The Conversation

The Conversation Irony

Harry's Paranoia (Situational Irony)

A central irony of the film is Harry's personal relationship to surveillance. While Harry is a surveillance expert—"the best bar none," as Bernie says—he is exceedingly paranoid about being surveilled himself. He has three locks on the door to his apartment, a burglar alarm, and calls the woman at the front desk to give her an extensive lecture on how he wants to be the only person with access to his apartment. For someone who is so good at insinuating himself into the private affairs of others, he has a rather paranoid relationship to his own privacy. In fact, the tight hold that Harry has on his private affairs is so all-consuming, that it prevents him from having a personal life.

The Director's Death (Situational Irony)

While Harry believes that Ann's life is in danger, worrying that the director will kill her when he gets proof that she is having an affair, at the end of the movie we discover that it was actually Ann and Mark who killed the director. Harry's expectation was that he could save the life of the two lovers, but instead, they were the murderers. This reversal becomes the twist ending of the film. The people who seemed like the victims become the perpetrators, completely subverting both Harry's and the audience's expectations.

Meredith Steals the Tapes (Situational Irony)

Harry keeps a very tight hold on his life and on the all-important tapes. He becomes angry and paranoid when Stan begins to tell Bernie and the other people about the tapes, urging him to stop. However, that night, he is seduced by Meredith and allows her to spend the night with him at the office. Harry does not suspect that Meredith has any ulterior motives whatsoever, and plays the tapes obsessively before they go to bed. When he awakens, Meredith has stolen the tapes, and they get back into the director's hands. The irony is that while Harry is so careful, he allows himself to fall under the spell of Meredith, a femme fatale who ends up stealing from him.

Harry Gets in too Deep (Situational Irony)

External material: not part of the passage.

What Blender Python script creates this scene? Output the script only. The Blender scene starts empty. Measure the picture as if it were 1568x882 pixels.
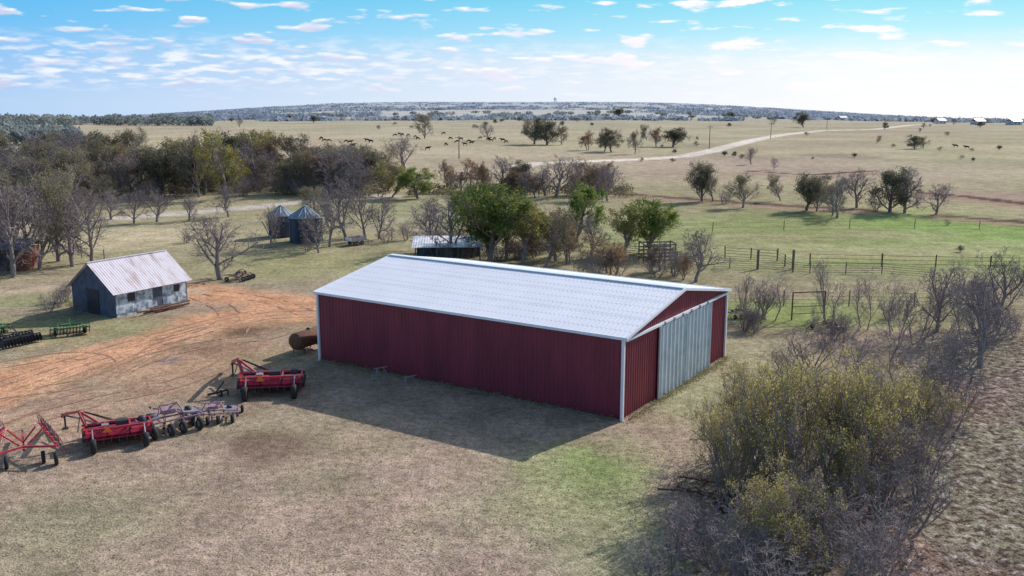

Over the phone, Martin Stett urges Harry that the tapes have nothing to do with him and that he should just do his job—an urging that mirrors Harry's own advice to Stan in the office. Counter to Martin's warning, however, Harry gets more and more involved in the implications of the tapes, anxious that something unethical will happen because of them and because of his work. Harry is desperate to know what will happen if the tapes get into the wrong hands, which ultimately leads him to follow Ann, Mark, and the director to the hotel. Ironically enough, Harry ends up seeing and hearing too much, which makes him a suspicious witness in the eyes of the corporation, who have bugged Harry's apartment and are keeping close tabs on him. Thus, Harry's desire to prevent his own possible implication in a murder has in fact entwined him in one. Harry's ethical idealism only compromises his safety and privacy. This irony leaves us with the tragic final image: Harry alone in his apartment, surveilled and unable to find the surveillance devices in his decimated apartment.